>> begin Information supplied

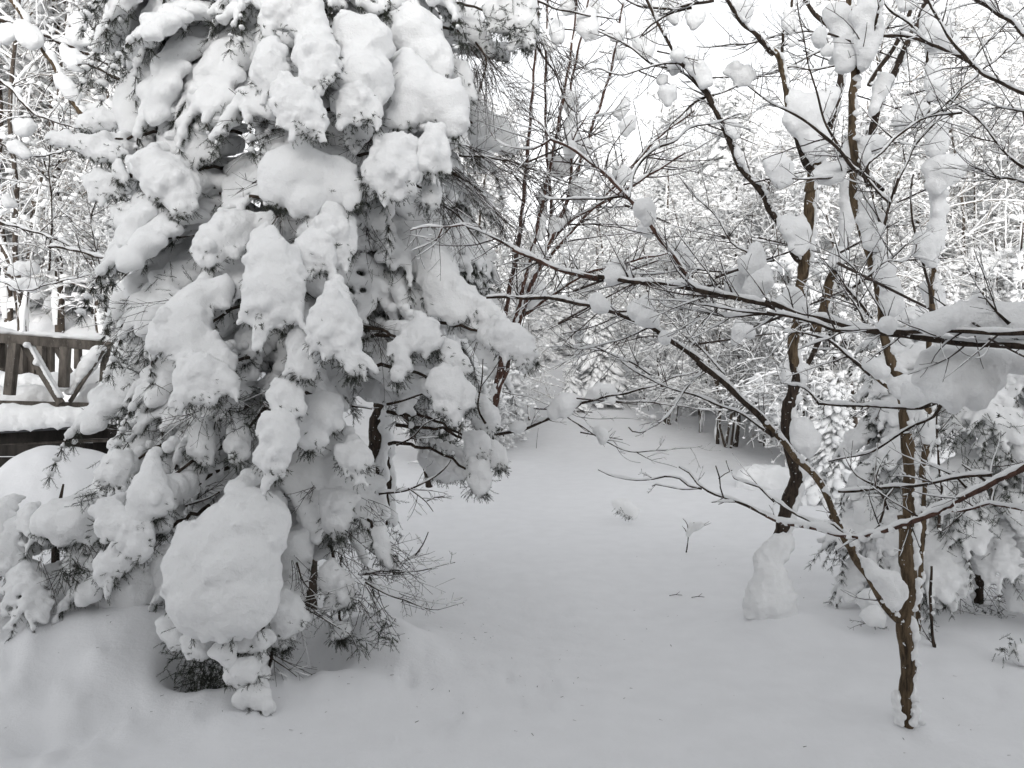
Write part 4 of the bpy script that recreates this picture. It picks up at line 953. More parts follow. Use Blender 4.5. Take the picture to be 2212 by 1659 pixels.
# bare dead twigs of the spruce
def fans(root, base, spec):
    for fr, x, y, d, dx, dz, L, n, spread, droop in spec:
        NS[0] += 1; r_ = np.random.default_rng(NS[0]); tm, sm = MB(), MB(); ox, oy, s = FR[fr]
        dead_fan(tm, sm, P(ox + x * s, oy + y * s, d), (dx, -.25, dz), L, n if fr == 'L2' else max(3, int(n * .55)), r_, spread, droop)
        o = tm.obj('dead_twig', BARK_TWIG, root, base)
        if sm.n: sm.obj('snow_ridge', SNOW, o, base)
fans(spruce, sp_base, [
    ('L1', 1750, 820, 4.45, -.9, -.25, .42, 12, .35, .3), ('L1', 1720, 1330, 4.1, .1, -.8, .25, 12, .6, .2), ('L1', 1600, 1100, 4.5, -1, -.3, .3, 8, .4, .2),
    ('L3', 960, 250, 4.5, -.5, -.9, .4, 10, .35, .5), ('L3', 1150, 300, 4.4, -.9, -.5, .5, 12, .35, .5), ('L3', 950, 850, 4.3, -.1, -1, .3, 9, .5, .3), ('L3', 1350, 900, 4.2, .6, -.5, .3, 18, .6, .3),
    ('L3', 1400, 1000, 4.2, .5, -.6, .3, 14, .6, .2), ('L3', 1600, 950, 4.1, .3, -.7, .3, 14, .6, .2), ('L3', 1200, 1050, 4.15, -.8, -.5, .35, 12, .45, .3), ('L3', 850, 1130, 4.4, .8, .2, .3, 9, .5, .2), ('L3', 1250, 1500, 4.3, .8, .35, .35, 7, .3, 0),
    ('L3', 1180, 1380, 4.2, -.3, -.8, .3, 10, .6, .2), ('L3', 900, 450, 4.5, -.6, -.8, .35, 10, .4, .5), ('L3', 620, 1110, 4.7, 1, -.1, .35, 4, .2, .1),
    ('L4', 650, 450, 4.6, .3, -.8, .45, 22, .5, .3), ('L4', 720, 250, 4.7, .1, -.9, .4, 16, .5, .3), ('L4', 700, 100, 4.7, 0, -.9, .4, 14, .5, .3), ('L4', 780, 520, 4.6, -.7, -.3, .35, 12, .5, .1),
    ('L4', 800, 1000, 4.9, .9, -.25, .35, 12, .35, .3), ('L4', 900, 1020, 4.9, .9, .1, .3, 6, .35, .2), ('L4', 1380, 500, 4.6, .2, -.9, .35, 14, .5, .4), ('L4', 1250, 250, 5.0, .3, -.9, .5, 12, .4, .4),
    ('L4', 350, 1480, 4.4, -.3, -.5, .2, 10, .7, .0), ('L4', 100, 900, 4.2, -.2, -.8, .25, 12, .6, .1),
    ('L2', 870, 180, 4.8, .0, -.9, .25, 14, .5, .2), ('L2', 700, 50, 4.8, .5, -.6, .25, 8, .5, .2), ('L2', 700, 830, 4.5, -.6, -.7, .35, 16, .5, .4), ('L2', 1280, 280, 5.2, .3, -.95, .55, 26, .28, .5), ('L2', 1400, 350, 5.2, .45, -.9, .55, 26, .28, .6),
    ('L2', 1330, 420, 5.1, .25, -.95, .45, 20, .3, .5), ('L2', 1550, 560, 5.2, .7, -.6, .6, 18, .25, .5), ('L2', 1720, 250, 5.2, .35, -.9, .6, 18, .25, .5), ('L2', 1850, 330, 5.3, .6, -.7, .6, 20, .25, .6),
    ('L2', 1250, 900, 4.8, .85, -.45, .7, 20, .28, .5), ('L2', 1160, 1050, 4.7, .8, -.6, .75, 22, .3, .5), ('L2', 1500, 960, 4.9, .85, -.5, .7, 20, .25, .5), ('L2', 1700, 1080, 5.0, .9, -.35, .6, 18, .25, .4), ('L2', 1100, 1220, 4.8, .6, -.8, .5, 14, .35, .4),
    ('L2', 1450, 1300, 4.9, .6, -.7, .5, 16, .35, .4), ('L2', 680, 1400, 4.7, .2, -.9, .35, 16, .45, .2), ('L2', 1000, 1180, 4.8, .4, -.8, .3, 10, .5, .3),
    ('L6', 220, 430, 4.15, .5, -.75, .30, 10, .35, .1), ('L6', 240, 660, 4.05, .85, -.45, .36, 14, .28, .15), ('L6', 560, 250, 4.3, .5, -.8, .35, 10, .4, .1), ('L6', 660, 80, 4.4, .5, -.8, .35, 12, .45, .3),
    ('L6', 480, 370, 4.2, .6, -.6, .33, 14, .45, .1), ('L6', 800, 350, 4.2, .85, -.35, .33, 14, .35, .2), ('L6', 650, 510, 4.15, .98, .10, .42, 12, .18, .15), ('L6', 870, 670, 4.15, .97, -.22, .32, 10, .22, .25),
    ('L6', 660, 560, 4.1, .3, -.9, .3, 10, .5, .1), ('L6', 620, 680, 4.0, .2, -.9, .25, 10, .5, .1), ('L6', 900, 440, 4.2, .9, .25, .25, 7, .3, .1), ('L6', 250, 800, 4.0, .6, -.8, .2, 8, .45, .1), ('L6', 80, 1000, 3.95, .7, -.6, .28, 4, .3, .0),
    ('L6', 940, 0, 4.5, .9, -.25, .2, 5, .35, .3), ('L5', 540, 330, 4.2, .2, -.9, .2, 6, .4, 0), ('L5', 1020, 280, 4.0, -.3, -.8, .2, 4, .4, 0), ('L5', 400, 500, 4.4, 0, -.9, .3, 18, .6, .1), ('L5', 130, 450, 4.5, -.1, -.9, .35, 12, .5, .1), ('L5', 260, 420, 4.4, .1, -.9, .3, 12, .6, .1), ('L5', 500, 600, 4.4, 0, -.9, .25, 10, .6, .1)])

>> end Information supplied

Exercise: Repeat the listing verbatim. Skip the pictures.

Final result:
Write part 4 of the bpy script that recreates this picture. It picks up at line 953. More parts follow. Use Blender 4.5. Take the picture to be 2212 by 1659 pixels.
# bare dead twigs of the spruce
def fans(root, base, spec):
    for fr, x, y, d, dx, dz, L, n, spread, droop in spec:
        NS[0] += 1; r_ = np.random.default_rng(NS[0]); tm, sm = MB(), MB(); ox, oy, s = FR[fr]
        dead_fan(tm, sm, P(ox + x * s, oy + y * s, d), (dx, -.25, dz), L, n if fr == 'L2' else max(3, int(n * .55)), r_, spread, droop)
        o = tm.obj('dead_twig', BARK_TWIG, root, base)
        if sm.n: sm.obj('snow_ridge', SNOW, o, base)
fans(spruce, sp_base, [
    ('L1', 1750, 820, 4.45, -.9, -.25, .42, 12, .35, .3), ('L1', 1720, 1330, 4.1, .1, -.8, .25, 12, .6, .2), ('L1', 1600, 1100, 4.5, -1, -.3, .3, 8, .4, .2),
    ('L3', 960, 250, 4.5, -.5, -.9, .4, 10, .35, .5), ('L3', 1150, 300, 4.4, -.9, -.5, .5, 12, .35, .5), ('L3', 950, 850, 4.3, -.1, -1, .3, 9, .5, .3), ('L3', 1350, 900, 4.2, .6, -.5, .3, 18, .6, .3),
    ('L3', 1400, 1000, 4.2, .5, -.6, .3, 14, .6, .2), ('L3', 1600, 950, 4.1, .3, -.7, .3, 14, .6, .2), ('L3', 1200, 1050, 4.15, -.8, -.5, .35, 12, .45, .3), ('L3', 850, 1130, 4.4, .8, .2, .3, 9, .5, .2), ('L3', 1250, 1500, 4.3, .8, .35, .35, 7, .3, 0),
    ('L3', 1180, 1380, 4.2, -.3, -.8, .3, 10, .6, .2), ('L3', 900, 450, 4.5, -.6, -.8, .35, 10, .4, .5), ('L3', 620, 1110, 4.7, 1, -.1, .35, 4, .2, .1),
    ('L4', 650, 450, 4.6, .3, -.8, .45, 22, .5, .3), ('L4', 720, 250, 4.7, .1, -.9, .4, 16, .5, .3), ('L4', 700, 100, 4.7, 0, -.9, .4, 14, .5, .3), ('L4', 780, 520, 4.6, -.7, -.3, .35, 12, .5, .1),
    ('L4', 800, 1000, 4.9, .9, -.25, .35, 12, .35, .3), ('L4', 900, 1020, 4.9, .9, .1, .3, 6, .35, .2), ('L4', 1380, 500, 4.6, .2, -.9, .35, 14, .5, .4), ('L4', 1250, 250, 5.0, .3, -.9, .5, 12, .4, .4),
    ('L4', 350, 1480, 4.4, -.3, -.5, .2, 10, .7, .0), ('L4', 100, 900, 4.2, -.2, -.8, .25, 12, .6, .1),
    ('L2', 870, 180, 4.8, .0, -.9, .25, 14, .5, .2), ('L2', 700, 50, 4.8, .5, -.6, .25, 8, .5, .2), ('L2', 700, 830, 4.5, -.6, -.7, .35, 16, .5, .4), ('L2', 1280, 280, 5.2, .3, -.95, .55, 26, .28, .5), ('L2', 1400, 350, 5.2, .45, -.9, .55, 26, .28, .6),
    ('L2', 1330, 420, 5.1, .25, -.95, .45, 20, .3, .5), ('L2', 1550, 560, 5.2, .7, -.6, .6, 18, .25, .5), ('L2', 1720, 250, 5.2, .35, -.9, .6, 18, .25, .5), ('L2', 1850, 330, 5.3, .6, -.7, .6, 20, .25, .6),
    ('L2', 1250, 900, 4.8, .85, -.45, .7, 20, .28, .5), ('L2', 1160, 1050, 4.7, .8, -.6, .75, 22, .3, .5), ('L2', 1500, 960, 4.9, .85, -.5, .7, 20, .25, .5), ('L2', 1700, 1080, 5.0, .9, -.35, .6, 18, .25, .4), ('L2', 1100, 1220, 4.8, .6, -.8, .5, 14, .35, .4),
    ('L2', 1450, 1300, 4.9, .6, -.7, .5, 16, .35, .4), ('L2', 680, 1400, 4.7, .2, -.9, .35, 16, .45, .2), ('L2', 1000, 1180, 4.8, .4, -.8, .3, 10, .5, .3),
    ('L6', 220, 430, 4.15, .5, -.75, .30, 10, .35, .1), ('L6', 240, 660, 4.05, .85, -.45, .36, 14, .28, .15), ('L6', 560, 250, 4.3, .5, -.8, .35, 10, .4, .1), ('L6', 660, 80, 4.4, .5, -.8, .35, 12, .45, .3),
    ('L6', 480, 370, 4.2, .6, -.6, .33, 14, .45, .1), ('L6', 800, 350, 4.2, .85, -.35, .33, 14, .35, .2), ('L6', 650, 510, 4.15, .98, .10, .42, 12, .18, .15), ('L6', 870, 670, 4.15, .97, -.22, .32, 10, .22, .25),
    ('L6', 660, 560, 4.1, .3, -.9, .3, 10, .5, .1), ('L6', 620, 680, 4.0, .2, -.9, .25, 10, .5, .1), ('L6', 900, 440, 4.2, .9, .25, .25, 7, .3, .1), ('L6', 250, 800, 4.0, .6, -.8, .2, 8, .45, .1), ('L6', 80, 1000, 3.95, .7, -.6, .28, 4, .3, .0),
    ('L6', 940, 0, 4.5, .9, -.25, .2, 5, .35, .3), ('L5', 540, 330, 4.2, .2, -.9, .2, 6, .4, 0), ('L5', 1020, 280, 4.0, -.3, -.8, .2, 4, .4, 0), ('L5', 400, 500, 4.4, 0, -.9, .3, 18, .6, .1), ('L5', 130, 450, 4.5, -.1, -.9, .35, 12, .5, .1), ('L5', 260, 420, 4.4, .1, -.9, .3, 12, .6, .1), ('L5', 500, 600, 4.4, 0, -.9, .25, 10, .6, .1)])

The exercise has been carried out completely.